The curation of the show hardly needs mentioning, which is a good thing. The works are displayed in chronological order and by theme — the hair salon, the mystical, the housing project, glitter and romance, the religious, etc.

“A Portrait of the Artist as a Shadow of His Former Self,” 1980, shows a black man, depicted in Marshall’s signature style, with a very dark black skin tone, smiling with bright white teeth, missing the top middle tooth. The whites of his eyes pop dramatically against the dark painting. The blackness of the man on a dark background with pops of white creates an almost eerie effect. Marshall explores the black male identity, pushing the color black as far as he can, encouraging the viewer to think about the relationship between the painting and its relationship to the experiences of black men.

At the center of the exhibition is a setup of pillows, a television, and piles of magazine pages, allowing the audience to see how Marshall works through his imagery. A docent used the example that Marshall will picture a kind of chair that he wants to put into a painting and will consult his collection of images to find visual elements to base the chair on. This portion of the exhibition gives insight into how this new master creates his detailed, content-rich paintings.


Kerry James Marshall, “A Portrait of the Artist as a Shadow of His Former Self,” 1980. Photo courtesy of the Museum of Contemporary Art Chicago.

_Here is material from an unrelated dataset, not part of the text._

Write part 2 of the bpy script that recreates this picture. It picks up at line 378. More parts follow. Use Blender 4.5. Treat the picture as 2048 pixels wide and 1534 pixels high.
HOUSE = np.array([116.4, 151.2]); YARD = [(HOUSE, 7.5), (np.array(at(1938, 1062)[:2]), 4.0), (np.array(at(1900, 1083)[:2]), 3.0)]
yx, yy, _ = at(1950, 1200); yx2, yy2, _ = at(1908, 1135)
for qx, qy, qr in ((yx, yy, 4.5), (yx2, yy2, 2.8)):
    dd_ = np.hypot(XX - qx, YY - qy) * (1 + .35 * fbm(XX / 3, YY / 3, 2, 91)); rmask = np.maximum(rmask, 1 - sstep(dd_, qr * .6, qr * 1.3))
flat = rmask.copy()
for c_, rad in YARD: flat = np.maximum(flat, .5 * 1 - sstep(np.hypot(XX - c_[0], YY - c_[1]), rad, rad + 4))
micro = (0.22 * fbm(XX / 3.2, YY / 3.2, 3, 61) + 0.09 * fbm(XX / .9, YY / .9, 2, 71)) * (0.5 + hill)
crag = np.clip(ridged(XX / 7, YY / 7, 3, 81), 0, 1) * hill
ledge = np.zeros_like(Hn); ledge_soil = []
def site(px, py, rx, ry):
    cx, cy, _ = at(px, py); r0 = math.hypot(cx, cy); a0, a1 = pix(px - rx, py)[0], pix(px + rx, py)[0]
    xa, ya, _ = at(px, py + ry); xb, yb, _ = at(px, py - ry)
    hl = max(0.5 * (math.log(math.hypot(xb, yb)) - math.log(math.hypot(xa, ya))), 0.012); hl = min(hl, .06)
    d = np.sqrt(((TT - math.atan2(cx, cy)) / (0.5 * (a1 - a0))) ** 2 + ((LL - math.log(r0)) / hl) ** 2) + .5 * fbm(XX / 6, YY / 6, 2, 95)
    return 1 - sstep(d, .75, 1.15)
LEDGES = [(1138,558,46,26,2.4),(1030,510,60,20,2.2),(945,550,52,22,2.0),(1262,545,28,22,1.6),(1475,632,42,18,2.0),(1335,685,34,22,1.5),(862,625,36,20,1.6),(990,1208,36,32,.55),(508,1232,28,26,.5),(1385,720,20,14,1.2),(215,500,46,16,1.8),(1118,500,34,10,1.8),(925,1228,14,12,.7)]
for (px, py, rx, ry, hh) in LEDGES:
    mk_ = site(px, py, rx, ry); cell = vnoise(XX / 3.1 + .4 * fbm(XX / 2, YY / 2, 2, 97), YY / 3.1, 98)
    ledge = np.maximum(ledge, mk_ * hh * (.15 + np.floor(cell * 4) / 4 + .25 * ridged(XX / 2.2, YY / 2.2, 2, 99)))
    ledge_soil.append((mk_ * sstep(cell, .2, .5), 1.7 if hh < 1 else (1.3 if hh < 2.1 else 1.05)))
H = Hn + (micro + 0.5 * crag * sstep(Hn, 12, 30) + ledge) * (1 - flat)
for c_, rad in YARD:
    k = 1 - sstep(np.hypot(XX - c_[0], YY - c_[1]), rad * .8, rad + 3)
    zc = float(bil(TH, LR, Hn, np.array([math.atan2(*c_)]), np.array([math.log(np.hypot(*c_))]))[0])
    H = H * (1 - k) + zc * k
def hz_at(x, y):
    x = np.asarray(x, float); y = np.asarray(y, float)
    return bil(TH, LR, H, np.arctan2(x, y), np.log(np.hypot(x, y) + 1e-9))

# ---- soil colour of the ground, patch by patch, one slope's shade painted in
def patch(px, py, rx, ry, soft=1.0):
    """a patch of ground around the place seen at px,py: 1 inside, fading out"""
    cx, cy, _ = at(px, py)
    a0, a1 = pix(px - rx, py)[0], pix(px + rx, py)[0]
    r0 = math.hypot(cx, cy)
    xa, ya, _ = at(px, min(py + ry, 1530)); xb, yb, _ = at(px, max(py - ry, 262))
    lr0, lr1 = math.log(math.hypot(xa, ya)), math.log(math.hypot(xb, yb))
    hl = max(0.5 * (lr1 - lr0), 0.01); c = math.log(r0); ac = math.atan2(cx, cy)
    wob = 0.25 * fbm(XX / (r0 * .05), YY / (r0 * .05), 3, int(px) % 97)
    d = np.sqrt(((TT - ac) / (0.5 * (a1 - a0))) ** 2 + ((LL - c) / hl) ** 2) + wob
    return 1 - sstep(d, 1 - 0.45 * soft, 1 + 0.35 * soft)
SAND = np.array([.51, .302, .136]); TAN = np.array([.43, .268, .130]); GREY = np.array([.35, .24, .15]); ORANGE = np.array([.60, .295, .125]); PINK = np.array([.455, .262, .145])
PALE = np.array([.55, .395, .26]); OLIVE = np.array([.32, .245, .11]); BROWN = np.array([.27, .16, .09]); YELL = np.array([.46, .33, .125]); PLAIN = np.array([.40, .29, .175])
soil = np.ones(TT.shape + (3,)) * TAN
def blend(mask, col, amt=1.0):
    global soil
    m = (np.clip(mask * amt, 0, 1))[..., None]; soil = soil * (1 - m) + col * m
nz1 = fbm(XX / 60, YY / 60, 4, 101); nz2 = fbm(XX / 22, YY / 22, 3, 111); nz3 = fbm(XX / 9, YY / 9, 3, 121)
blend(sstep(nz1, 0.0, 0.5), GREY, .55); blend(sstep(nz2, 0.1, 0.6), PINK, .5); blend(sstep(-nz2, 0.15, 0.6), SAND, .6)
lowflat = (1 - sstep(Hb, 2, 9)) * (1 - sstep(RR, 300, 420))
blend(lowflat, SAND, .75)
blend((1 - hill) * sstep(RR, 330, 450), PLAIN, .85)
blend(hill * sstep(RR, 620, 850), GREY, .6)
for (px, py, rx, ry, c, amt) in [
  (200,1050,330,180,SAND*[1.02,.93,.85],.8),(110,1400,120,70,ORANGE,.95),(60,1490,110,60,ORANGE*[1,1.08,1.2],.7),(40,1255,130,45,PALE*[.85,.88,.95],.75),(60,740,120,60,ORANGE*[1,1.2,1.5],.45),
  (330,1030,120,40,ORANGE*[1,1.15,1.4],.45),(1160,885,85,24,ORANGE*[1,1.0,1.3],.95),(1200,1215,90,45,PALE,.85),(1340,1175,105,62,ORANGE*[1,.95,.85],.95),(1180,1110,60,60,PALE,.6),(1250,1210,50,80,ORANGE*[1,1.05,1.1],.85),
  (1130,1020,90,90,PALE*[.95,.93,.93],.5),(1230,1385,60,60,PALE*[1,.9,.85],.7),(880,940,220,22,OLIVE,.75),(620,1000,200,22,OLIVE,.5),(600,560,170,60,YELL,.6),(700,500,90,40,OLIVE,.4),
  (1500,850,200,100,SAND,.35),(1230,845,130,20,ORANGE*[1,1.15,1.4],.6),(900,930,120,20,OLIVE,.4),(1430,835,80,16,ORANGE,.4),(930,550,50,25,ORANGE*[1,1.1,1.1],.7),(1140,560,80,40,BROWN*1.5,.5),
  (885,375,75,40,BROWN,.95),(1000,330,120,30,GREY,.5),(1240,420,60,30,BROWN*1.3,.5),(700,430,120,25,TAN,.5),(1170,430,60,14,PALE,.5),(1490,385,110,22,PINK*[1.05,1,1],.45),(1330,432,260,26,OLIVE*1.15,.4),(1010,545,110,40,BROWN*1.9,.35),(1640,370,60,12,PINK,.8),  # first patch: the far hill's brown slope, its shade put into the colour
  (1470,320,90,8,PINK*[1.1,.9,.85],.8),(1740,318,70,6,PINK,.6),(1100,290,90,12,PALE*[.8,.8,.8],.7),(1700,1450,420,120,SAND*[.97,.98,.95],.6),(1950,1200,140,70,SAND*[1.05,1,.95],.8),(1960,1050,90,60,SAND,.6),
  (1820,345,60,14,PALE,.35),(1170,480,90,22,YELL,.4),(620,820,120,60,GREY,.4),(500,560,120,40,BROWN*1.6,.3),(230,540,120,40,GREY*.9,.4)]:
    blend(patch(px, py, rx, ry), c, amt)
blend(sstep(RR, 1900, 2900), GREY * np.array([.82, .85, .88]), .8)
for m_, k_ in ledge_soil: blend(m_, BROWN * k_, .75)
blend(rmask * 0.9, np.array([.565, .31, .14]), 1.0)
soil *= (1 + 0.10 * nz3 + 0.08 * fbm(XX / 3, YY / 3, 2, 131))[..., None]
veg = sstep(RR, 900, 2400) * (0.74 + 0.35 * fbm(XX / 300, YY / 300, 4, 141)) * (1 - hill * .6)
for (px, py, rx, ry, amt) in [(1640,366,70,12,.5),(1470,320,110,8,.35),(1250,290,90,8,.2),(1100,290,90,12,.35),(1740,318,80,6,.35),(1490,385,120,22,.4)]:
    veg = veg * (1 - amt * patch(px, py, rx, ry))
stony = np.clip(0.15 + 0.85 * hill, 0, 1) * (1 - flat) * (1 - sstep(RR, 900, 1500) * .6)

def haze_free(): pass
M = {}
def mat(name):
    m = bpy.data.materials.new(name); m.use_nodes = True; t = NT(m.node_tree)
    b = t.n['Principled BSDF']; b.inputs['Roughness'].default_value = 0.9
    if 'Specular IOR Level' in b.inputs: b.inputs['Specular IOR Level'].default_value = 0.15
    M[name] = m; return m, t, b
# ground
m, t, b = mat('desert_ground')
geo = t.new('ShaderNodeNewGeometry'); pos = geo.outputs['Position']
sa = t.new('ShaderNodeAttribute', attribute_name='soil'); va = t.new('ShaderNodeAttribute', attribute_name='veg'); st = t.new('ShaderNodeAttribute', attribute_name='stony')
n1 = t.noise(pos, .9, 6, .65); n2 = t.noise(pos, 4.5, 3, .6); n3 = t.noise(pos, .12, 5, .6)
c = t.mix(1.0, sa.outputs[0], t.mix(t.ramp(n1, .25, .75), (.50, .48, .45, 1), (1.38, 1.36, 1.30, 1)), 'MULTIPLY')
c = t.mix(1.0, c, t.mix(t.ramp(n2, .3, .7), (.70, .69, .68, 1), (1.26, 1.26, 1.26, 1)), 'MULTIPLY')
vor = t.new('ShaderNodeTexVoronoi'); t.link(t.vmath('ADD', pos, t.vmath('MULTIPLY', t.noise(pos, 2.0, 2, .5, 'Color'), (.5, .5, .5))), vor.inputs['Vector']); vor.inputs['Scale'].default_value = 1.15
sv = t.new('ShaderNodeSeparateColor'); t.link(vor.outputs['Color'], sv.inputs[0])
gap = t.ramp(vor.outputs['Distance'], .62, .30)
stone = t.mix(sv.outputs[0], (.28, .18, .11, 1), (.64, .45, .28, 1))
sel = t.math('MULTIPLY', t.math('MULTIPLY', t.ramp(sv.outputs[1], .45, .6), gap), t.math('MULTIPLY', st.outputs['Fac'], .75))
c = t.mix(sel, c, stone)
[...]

Life drawing is only one characteristic of Marshall’s that could classify him as a new “old master.” His paintings are full of exceptionally-rendered figures and spaces. Marshall’s awareness of the cultural climate in the United States and his ability to communicate both the present problems while somehow hypothesizing about the future is what truly makes him a modern day master.

In the painting, “Could This Be Love,” 1992, Marshall depicts a couple in a bedroom. The figures themselves are painted in almost pure black; the woman lifts an orange-red dress above her head while the man stands beside her in a pair of white briefs. Both figures stare at the viewer. At the top of the large painting there is a line of music with corresponding lyrics from the Motown song called “Two Lovers.”

The words “La Venus Negro” is written on one side of the painting, right next to which is a small black statue of a woman with her arms behind her head — a black venus. In, “Could This Be Love,” Marshall brings up black heterosexual relationships, a nostalgia for motown music, and most importantly, black female identity.

“Mastry” includes the hair salon paintings, “De Style,” 1993, and “School of Beauty, School of Culture,” 2012. These paintings have a historical sensibility in both composition and scale, but also in their new recording of black culture. “School of Beauty …” makes strong art historical references, namely Hans Holbein’s “The Ambassadors,” but instead of a skull to represent momento mori, Marshall places a skewed image of Disney’s Sleeping Beauty at the bottom.

Aside from being widely and nationally important, Marshall’s work caters to School of the Art Institute of Chicago students in addressing what it means to be a black person and black artist today. Marshall balances references to history with cultural critique, without sacrificing aesthetics. By portraying black subjects in such a direct way, Marshall gives significant visibility to black lives and cultural production.

“Kerry James Marshall: Mastry” is on view at the MCA through September 25, 2016.